The counties had claimed that because the nation did not have an official reservation, the stores were violating state tax laws by selling untaxed cigarettes. The Cayuga Nation argued the stores lie within their former ancestral homeland. They argued the territory is a reservation established by federal treaty and that it has never been disestablished. After a number of lawsuits and counter lawsuits, the case reached the New York Court of Appeals, which ruled in May in the Cayugas’ favor. In a 4-3 decision, the state’s high court upheld a lower court ruling that said the Cayuga Nation does not have to pay state sales taxes on cigarettes sold at its Lakeside Trading convenience stores because the stores are on qualified reservation land. The ruling also cited the lack of an effective method for the state to collect taxes on cigarettes sold to non-Indian customers on reservations.

But the absence of an effective tax collection method came to an end June 21 when the New York state legislature passed a bill to force Indian businesses to collect state taxes on cigarettes sold on reservations to non-Indian customers by requiring all cigarettes sold on Indian reservations to have “an affixed cigarette stamp.”

The nations can either opt into a tax exemption coupon system for cigarettes sold to their members or be subject to a “prior approval system.” In both cases, the state will determine the number of tax-exempt cigarettes an Indian nation citizen can smoke – roughly seven packs a month.

The Seneca Nation denounced the bill as a violation of treaty rights and vowed to fight it.

Meanwhile, the Cayuga Nation plans to ask a Cayuga County judge to follow Bender’s example and dismiss indictments against the nation in his county and return the cigarettes and computers seized from the nation’s Union Springs store, according to the Syracuse Post-Standard.

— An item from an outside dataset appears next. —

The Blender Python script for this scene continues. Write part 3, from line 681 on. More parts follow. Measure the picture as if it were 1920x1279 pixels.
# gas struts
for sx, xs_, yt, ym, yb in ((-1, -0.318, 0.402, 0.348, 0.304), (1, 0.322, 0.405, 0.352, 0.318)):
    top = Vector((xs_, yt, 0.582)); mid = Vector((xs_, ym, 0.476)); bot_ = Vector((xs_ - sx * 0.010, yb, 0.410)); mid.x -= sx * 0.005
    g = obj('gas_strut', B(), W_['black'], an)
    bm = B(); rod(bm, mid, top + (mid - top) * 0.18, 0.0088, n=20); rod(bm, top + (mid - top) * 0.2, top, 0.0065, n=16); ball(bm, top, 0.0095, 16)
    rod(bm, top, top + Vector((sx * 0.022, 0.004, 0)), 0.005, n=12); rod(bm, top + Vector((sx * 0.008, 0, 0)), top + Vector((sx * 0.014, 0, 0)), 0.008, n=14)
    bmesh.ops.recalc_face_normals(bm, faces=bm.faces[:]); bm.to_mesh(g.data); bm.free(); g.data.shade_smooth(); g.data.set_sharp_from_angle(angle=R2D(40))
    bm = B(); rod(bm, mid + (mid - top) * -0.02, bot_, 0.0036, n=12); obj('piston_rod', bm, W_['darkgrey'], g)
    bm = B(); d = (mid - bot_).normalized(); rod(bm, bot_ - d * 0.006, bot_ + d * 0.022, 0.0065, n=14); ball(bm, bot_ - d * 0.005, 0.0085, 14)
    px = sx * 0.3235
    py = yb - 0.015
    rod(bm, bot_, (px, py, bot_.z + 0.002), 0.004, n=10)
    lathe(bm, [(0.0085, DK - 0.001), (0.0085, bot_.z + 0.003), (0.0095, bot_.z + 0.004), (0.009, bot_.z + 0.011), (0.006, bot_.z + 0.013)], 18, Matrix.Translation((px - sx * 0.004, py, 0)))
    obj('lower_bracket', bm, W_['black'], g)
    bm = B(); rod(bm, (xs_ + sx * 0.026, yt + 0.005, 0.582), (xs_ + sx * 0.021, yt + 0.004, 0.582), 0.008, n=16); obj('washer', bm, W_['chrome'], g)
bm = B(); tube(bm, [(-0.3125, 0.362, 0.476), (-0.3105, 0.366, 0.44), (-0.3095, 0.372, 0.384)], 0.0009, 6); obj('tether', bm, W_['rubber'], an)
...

The nation also plans to sue Cayuga and Seneca counties for $500,000 because the cigarettes confiscated more than two years ago are past their expiration date and cannot be sold.

A Cayuga spokesman did not return a call seeking comment by press time.

The counties have vowed to ask the U.S. Supreme Court to overturn the state appeals court decision, according to the National Association of Convenience Stores, a lobbying group that vigorously opposes the Indian tobacco trade.

“This action represents a responsibility to protect and defend the economic equality of our business community and the hardworking citizens that we were elected to serve,” said Robert Shipley, chairman of the Seneca County Indian Affairs Committee.

Shipley said the appeal would rest on the court’s determination that the stores lie on reservation land. The counties maintain the land is not a reservation under federal law.

But legal experts say it is unlikely the Supreme Court will take up the issue, because the state appeals court ruled on a matter of New York state law, rather than a more universal matter that would be of consequence all over the country.